For decades, the lives of Delhi’s middle-class parents have been defined by relentless aspiration, often shadowed by a quiet undercurrent of desperation. They tightened household budgets, postponed holidays, cut corners on personal dreams, so that their children could attend private schools that promised a brighter tomorrow. Yet, year after year, many of these families were ambushed by sudden fee circulars—announcing hikes of 20, 30, sometimes even 40 per cent—issued with the cold efficiency of an ATM receipt.
It was not just money being demanded, it was dignity being denied. Once a child enters a school, shifting becomes almost impossible. To pull a child out midway is to uproot friendships, disrupt learning, and risk rejection elsewhere. Schools are acutely aware of this, and they know that parents, trapped by circumstance, cannot easily walk away. Each arbitrary hike, therefore, acquires the character of blackmail; a cruel demand to pay up or risk imperilling your child’s future. This is why, earlier this year, hundreds of parents gathered at Jantar Mantar to protest fee hikes of up to 45 per cent, carrying placards that told their own story of anxiety and helplessness.
This month, however, a long-awaited moment of relief arrived. The Delhi Assembly passed the Delhi School Education (Transparency in Fixation and Regulation of Fees) Act, 2025, a reform parents had been demanding for more than 50 years. Ever since the Delhi School Education Act of 1973, most of the city’s private schools had operated beyond the reach of government oversight. In her address, Chief Minister Rekha Gupta described this long absence of regulation as a vanvas (living in forest) for parents, and declared that the exile has now come to an end.
The new law brings all 1,700 unaided schools under regulation and ensures that fee hikes can occur only once in three years, and even then only with the scrutiny of committees where parents have a voice. It also establishes a layered appeal system, giving parents a clear path to seek redress for their grievances. These provisions carry strong deterrents, including hefty fines, withdrawal of recognition, and even government takeover of non-compliant schools.
This achievement bears the imprint of determined political will.

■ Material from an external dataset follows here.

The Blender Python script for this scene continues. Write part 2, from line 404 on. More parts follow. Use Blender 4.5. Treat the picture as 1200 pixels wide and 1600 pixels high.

CM Rekha Gupta and Education Minister Ashish Sood deserve full credit for carrying this law through. It is one thing to sympathise with parental distress, quite another to take on the powerful private school lobby and deliver justice. Their resolve has given parents in Delhi what they had been denied for so long: a fair chance at transparency and stability.
This reform also resonates deeply with the vision of Prime Minister Narendra Modi, who has consistently emphasised that the foundation of a Viksit Bharat must rest on fairness, inclusivity and opportunity for all. By lightening the load on Delhi’s middle-class, this law transforms anxiety into assurance and restores education to its rightful place as the great equaliser of Indian society.
Parents in Delhi have waited half-a-century for this relief. Their long vigil at protest sites, endless petitions to authorities, and resilience against intimidation, all find vindication in this law. The children who watched their mothers and fathers fight these battles will remember that justice in a democracy could be delayed, but it is never denied. And, perhaps, when they sit in positions of power, they will recall that the right angle of education is not the privilege of the few but the protection of the many.
Bansuri Swaraj is the Lok Sabha member from New Delhi.